大亜湾原子力発電所の事故で香港に不安広がる (10/06/18)
2010/6/18
中国【エネルギー全般・政治経済】

 香港政府は、中国と香港の境界からわずか50kmにある大亜湾原子力発電所の放射性物質漏れ事故が、原子力発電所の安全性と透明度に対する香港市民の不安を引き起こしていると述べた。

 香港政府は、5月23日の事故を知ったのは6月14日に報道されてからであり、その後ようやく香港中電集団(CLP Group)とともに対応に当ったとのこと。香港に上場している香港中電は大亜湾原子力発電所の建設を主導し、25%の株式を保有している。同社は、大亜湾原子力発電所2号機の放射性レベルの上昇は軽微であり、過去2週間、レベルは安定し、市民にはいかなる影響もないとしている。

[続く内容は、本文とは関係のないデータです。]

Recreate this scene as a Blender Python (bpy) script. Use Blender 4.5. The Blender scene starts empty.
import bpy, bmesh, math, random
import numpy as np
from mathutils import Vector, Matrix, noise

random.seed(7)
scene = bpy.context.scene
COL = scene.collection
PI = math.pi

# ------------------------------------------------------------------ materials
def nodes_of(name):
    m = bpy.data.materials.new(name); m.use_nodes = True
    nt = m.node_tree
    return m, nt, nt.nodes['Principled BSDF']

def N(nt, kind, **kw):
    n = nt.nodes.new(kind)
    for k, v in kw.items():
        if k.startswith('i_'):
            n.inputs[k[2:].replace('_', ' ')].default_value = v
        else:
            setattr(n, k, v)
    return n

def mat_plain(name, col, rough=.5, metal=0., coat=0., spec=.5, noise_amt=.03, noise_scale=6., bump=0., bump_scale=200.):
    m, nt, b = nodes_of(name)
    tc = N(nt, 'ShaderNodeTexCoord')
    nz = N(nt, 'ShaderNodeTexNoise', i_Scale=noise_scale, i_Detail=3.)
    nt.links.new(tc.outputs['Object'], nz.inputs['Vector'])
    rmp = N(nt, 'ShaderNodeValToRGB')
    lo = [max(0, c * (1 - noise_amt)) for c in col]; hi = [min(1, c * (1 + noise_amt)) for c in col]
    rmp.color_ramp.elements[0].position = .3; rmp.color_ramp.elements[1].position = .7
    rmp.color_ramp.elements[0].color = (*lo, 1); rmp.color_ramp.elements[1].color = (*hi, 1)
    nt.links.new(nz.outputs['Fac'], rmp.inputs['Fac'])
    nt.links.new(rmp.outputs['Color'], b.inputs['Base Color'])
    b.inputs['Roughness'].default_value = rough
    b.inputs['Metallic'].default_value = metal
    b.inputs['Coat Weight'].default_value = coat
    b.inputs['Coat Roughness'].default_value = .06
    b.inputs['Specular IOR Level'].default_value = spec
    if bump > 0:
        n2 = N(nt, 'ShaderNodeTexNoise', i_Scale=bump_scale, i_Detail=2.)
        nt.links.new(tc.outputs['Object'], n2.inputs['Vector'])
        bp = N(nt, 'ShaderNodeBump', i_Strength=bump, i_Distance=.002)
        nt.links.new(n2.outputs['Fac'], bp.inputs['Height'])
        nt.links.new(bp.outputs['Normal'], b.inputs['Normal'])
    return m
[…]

 中国の国営放送も放射性物質漏れ事故が市民や原子力発電所の運転に影響することはないとし、中国核安全局の前副局長の談話を引用して、中国の11基の原子力発電所の安全には問題ないとしている。

 大亜湾原子力発電所は中国初の商業原子力発電所として、また当時最大の合弁事業として、1994年に商業運転を開始した。同原子力発電所は、香港中電集団が25%、中国広東核電投資有限公司が75%出資している。

 大亜湾原子力発電所の建設は香港市民の非難を呼んだが、当時香港は英国の統治下にあり、経済発展が緒に就いたばかりの途上国である中国の原子力発電所管理は極めて大きな不安の種になった。

 香港の前立法委員である陸恭恵氏は、市民には事故のあらゆる真相を知る権利があると指摘する。

 しかし、香港政府は、放射性物質漏れ事故の報告が遅れた香港中電を弁護し、今回の事故は原子力発電の安全にいかなる影響も及ぼさず、したがって現行の制度では即時通報する義務はなかったとしている。